Credible reports also pointed to around 20 other people having been executed in the same area with the bodies having been dumped in wells or otherwise disposed of, the organisation said.
In Nioro, two Malian Tuaregs were executed by Malian soldiers, according to the FIDH. A spokeswoman said the FIDH was still collating compelling evidence of executions in the garrison town of Mopti.
“These abuses blemish the legitimacy of the operation to restore the territorial integrity (of Mali) and have to be investigated by the national authorities and, if necessary, the International Criminal Court (ICC),” FIDH president Sidiki Kaba said.
The ICC opened an inquiry into suspected war crimes in Mali on January 16 but its focus, until now, was to be abuses carried out in the north of the country since Islamists and Tuareg rebels seized control there last April.
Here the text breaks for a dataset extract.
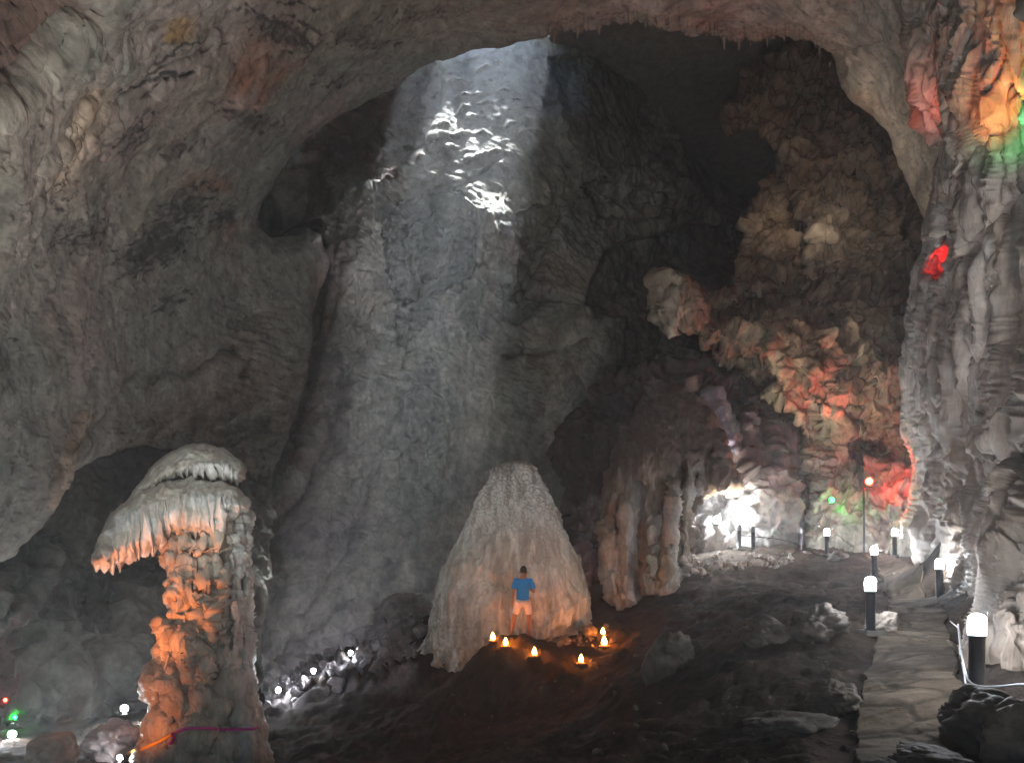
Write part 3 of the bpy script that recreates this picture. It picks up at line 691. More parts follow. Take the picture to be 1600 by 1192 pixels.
def E_disp(P, N, u, v, sd):
    Q = warp(V3(P, 1, 1, .32), .9, .5, 513)
    h = .3 * fbm(Q * F32(.6), 3, 512)
    # melting drapes: long tongues with rounded fronts
    f1, f2 = worley(V3(Q, 1.15, 1.15, .75), 25)
    h += .26 * (.6 - f1) - .10 * sm(.14, 0, f2 - f1)
    Q2 = warp(V3(P, 1, 1, .17), 1.7, .36, 523)
    f1, f2 = worley(V3(Q2, 2.6, 2.6, 2.2), 26)
    h += .05 * (.55 - f1) - .035 * sm(.12, 0, f2 - f1)
    h += .17 * ridged(V3(Q2, 1.5, 1.5, 1.3), 4, 530)
    h += .06 * ridged(V3(Q2, 4.2, 4.2, 3.), 3, 534)
    return h + .02 * fbm(P * F32(7.), 3, 540)
def E_col(P, u, v, sd):
    n = fbm(V3(P, .6, .6, .3), 4, 550); n2 = fbm(V3(P, 1.6, 1.6, .6), 4, 554)
    c = np.array([.42, .38, .35], F32) * np.ones(P.shape, F32)
    c = mix(c, [.3, .24, .2], .7 * sm(-.1, .35, n))
    c = mix(c, [.44, .45, .44], .6 * sm(.05, .4, n2))
    c = mix(c, [.13, .1, .08], .6 * sm(.15, .45, n2 * .7 - n))
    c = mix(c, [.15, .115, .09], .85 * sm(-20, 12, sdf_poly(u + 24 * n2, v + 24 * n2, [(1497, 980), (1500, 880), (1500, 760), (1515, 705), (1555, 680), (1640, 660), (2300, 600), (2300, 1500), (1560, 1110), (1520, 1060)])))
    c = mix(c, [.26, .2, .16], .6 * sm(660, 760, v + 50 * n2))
    Q2 = warp(V3(P, 1, 1, .17), 1.7, .36, 523); f1, f2 = worley(V3(Q2, 1.7, 1.7, 1.7), 27)
    c = mix(c, [.09, .07, .055], .75 * sm(.07, .01, f2 - f1) * sm(-.3, .2, n2 + .1))      # dirt in the seams between the drapes
    c = mix(c, [.34, .12, .08], .8 * np.exp(-(sdf_line(u + 12 * n2, v + 12 * n2, [(1425, 100), (1435, 150), (1450, 195)]) / 15) ** 2))  # red lamplight along this edge, also painted into the colour
    return c * (1 + .15 * fbm(P * F32(3.), 3, 560))[..., None]
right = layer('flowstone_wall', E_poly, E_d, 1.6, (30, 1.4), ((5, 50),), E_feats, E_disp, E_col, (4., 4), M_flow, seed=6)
tag(right, 'pale flowing flowstone wall rising beside the stone path, small red hollow in it', 'rock wall')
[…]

FIDH’s reporting of executions in Sevare follows an unconfirmed report by the French weekly magazine L’Express of a mass execution of Islamist fighters who were detained there after fleeing French airstrikes around the town of Konna in the opening days of the conflict.
Islamist groups allied to Tuareg rebels last year inflicted a string of defeats on the Malian army on their way to taking control of the north of the country.
Now, fears of large-scale reprisals for that humiliation are being taken seriously by French authorities.